Orateur
Description
Antimony (Sb) contains 51 protons, one proton above the magic $Z = 50$ proton shell closure. Therefore, its nuclear magnetic moments serve as an ideal candidate to probe the proton single particle behavior along the Sb isotopic chain, while its quadrupole moments shed light on collective effects as a function of neutron number towards the shell closure at $N = 82$.
Phenomenological shell-model calculations work well in the mass region around magic tin.
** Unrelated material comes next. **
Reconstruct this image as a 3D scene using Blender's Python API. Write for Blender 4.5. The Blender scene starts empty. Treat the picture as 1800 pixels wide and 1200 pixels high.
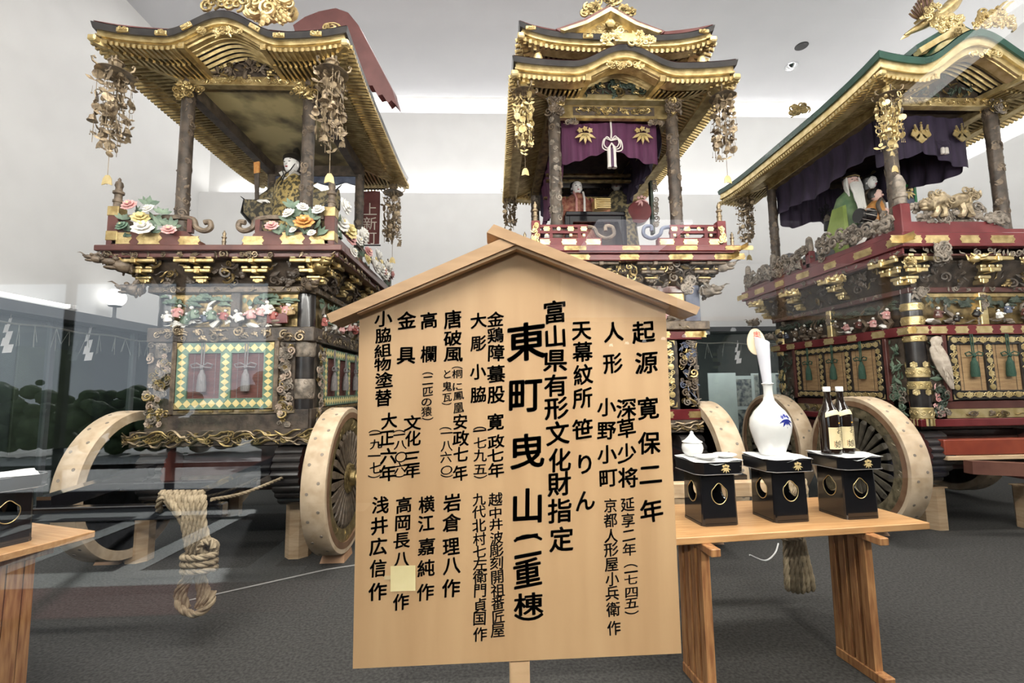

Moreover, ab initio methods such as the valence-space in-medium similarity renormalization group (VS-IMSRG) have recently expanded their scope and are now capable of computing nuclear properties around $Z = 50$. Following collinear laser spectroscopy measurements of the antimony isotopic chain from $^{112-133}$Sb, the experimental magnetic and quadrupole moments are compared to their calculation in the phenomenological shell-model and VS-IMSRG. Since both nuclear models employ the same valence-space diagonalization, their full comparison as well as the artificial use of the shell model’s effective g-factors and charges in VS-IMSRG allows to investigate the operator-evolution within VS-IMSRG separated from the obtained wave functions.
This contribution will present the new experimental results from collinear laser spectroscopy and discuss the underlying physics with the help of state-of-the-art shell-model and ab initio calculations.